In the charge sheet filed before the government prosecutor’s office in suburban Quezon City, Metro Manila, the businessman was identified as Mun Tsung Liang, who owns a company bearing his name that manufactures plumbing and related materials.
Liang was accused, along with several company officials, of violating a presidential decree that prohibits and penalizes the defacement, mutilation, tearing, burning or destruction of Philippine bank notes and coins.
The complaint was filed by Undersecretary Antonio Villar, the head of the Presidential Anti-Smuggling Group (PASG) whose men raided and seized recently from Liang’s factory in Caloocan several sacks of mutilated coins of different denominations
Villar said he filed the charges after the Central Bank of the Philippines certified that the finished plumbing accessories were made of bronze extracted from local coins, particularly the 25-centavo pieces.
Villar said the businessman has been making “a hell of a business out of our local currencies and in our own country at that.”
He disclosed that this time, he would like to see Liang convicted by the court and penalized for violating the law.
Villar recalled that the same complaint was filed against Liang three years ago before the Department of Justice when his company was still located at the export processing zone in the town of Rosario, Cavite province in Southern Luzon.

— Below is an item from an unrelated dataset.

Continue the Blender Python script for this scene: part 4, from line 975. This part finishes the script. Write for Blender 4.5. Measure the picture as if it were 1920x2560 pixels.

But for still unknown reasons, Villar said the complaint was dismissed despite the presence of enough evidence to establish the guilt of Liang and his associates.
According to Villar, Liang is also suspected of heading a big criminal syndicate that smuggles Philippine coins into neighboring countries like Malaysia, Taiwan and South Korea.
He said the smuggling has become “big business” because Philippine coins are much in demand abroad because their copper and nickel contents are used for the manufacture of assorted electronic spare parts.
Villar disclosed this was confirmed in late 2008 when PASG agents seized local coins equivalent to about $60,000, which were about to be exported to South Korea.
Villar added that the Central Bank is still conducting an inventory of the local coins to determine if there is a shortage as a result of the illegal activities of Liang and the smuggling syndicate.
He cited intelligence reports that most of the smuggled coins came from various banks through the help of unscrupulous employees believed to be in the payroll of the syndicate.
It is also possible, Villar said, that officials and employees at the “graft-ridden” Bureau of Customs are also in cahoots with the syndicate by facilitating the shipment of the smuggled coins out of the country.